Mungkin, kalau yang mbaca kaum hawa, bisa dengan mudah mbrebes mili atau nangis sesenggukan. Karena telah tersayat alur perasaan Alina Suhita yang aduh! ‘mbaperi’ katanya.
Tapi kalau yang mbaca laki-laki, terlebih yang masih kalut dengan status njomblo mblo, jadi tau hiruk-likuk hidup berkeluarga. Maka Gus Birru-lah yang bakalan jadi cermin menggiurkan. Malah tambah gregeten dan igit-igit (penasaran) dengan suasana berkeluarga seperti itu. Wihihihi. Aduh!

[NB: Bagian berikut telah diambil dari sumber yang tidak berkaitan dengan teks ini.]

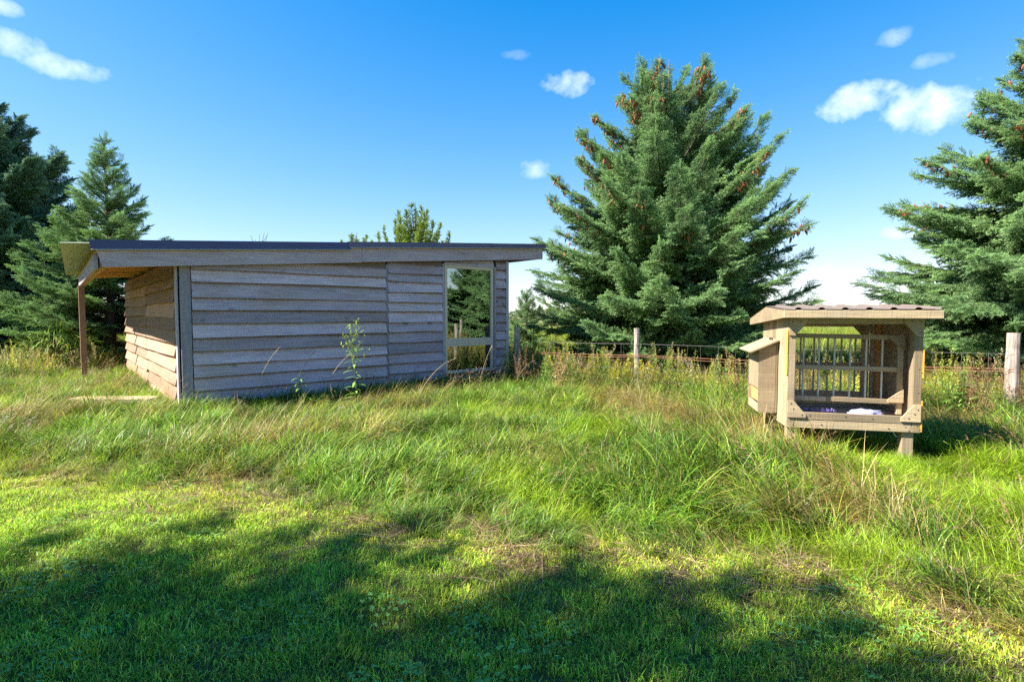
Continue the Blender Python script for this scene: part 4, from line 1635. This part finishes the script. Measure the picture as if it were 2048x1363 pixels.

Di episode 13, rupanya Gus Birru mulai bisa terbuka dengan Alina Suhita. Hihihi. Sebaliknya, Alina Suhita juga mulai lega dengan keadaan itu. Yah, meskipun akhirnya, lagi-lagi kita dibuat penasaran bagaimana kelanjutan kisahnya dengan penantian Suhita itu. Juga screenshot dari Aruna yang mengguncang kembali Hati Suhita setelah barusan reda.
WIGATI 2, atau HATI SUHITA (?)
keduanya sama-sama mengembang dalam etos penantian.